No Ron, now it’s time for me to leave as well. Good luck to you and your extremely talented family. But if the God you believe in doesn’t talk to my girlfriend, your own wife, military man’s carefully composed bride, my fabulous mother, or any of the billions of females on this planet, then I don’t want to know him, and given your opinions on women I’m assuming your particular omnipotent supreme being is of the male gender.

Your art has made the town of Haleiwa, the North Shore, and many locations on the island of Oahu into places of beauty, which is actually something nature, or God, depending on your point of view, accomplished long before you came along, if you really want to get technical, or biblical, about it. I guess you would “give it up to God” for that, and more power to you. If you’re happy, I’m happy. Live and let live has always been my approach to matters of religion. But the air of misogyny in your words has tainted my view of your art and your music, as accomplished as you and your amazing children might be in both pursuits.

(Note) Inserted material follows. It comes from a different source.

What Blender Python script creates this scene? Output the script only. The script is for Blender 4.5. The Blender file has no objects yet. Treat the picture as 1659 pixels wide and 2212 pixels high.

I have great respect for your contribution to your country, the state of Hawaii, and the artistic community; for the guidance you give your kids, and your apparent devotion to your family.

But if I’m ever back Haleiwa way, I’ll stick to the shave ice, the surfing, and the scenery, and leave the theological battering to the next group of tourists that happen upon Ressurection City. Come for the song, stay for the sermon.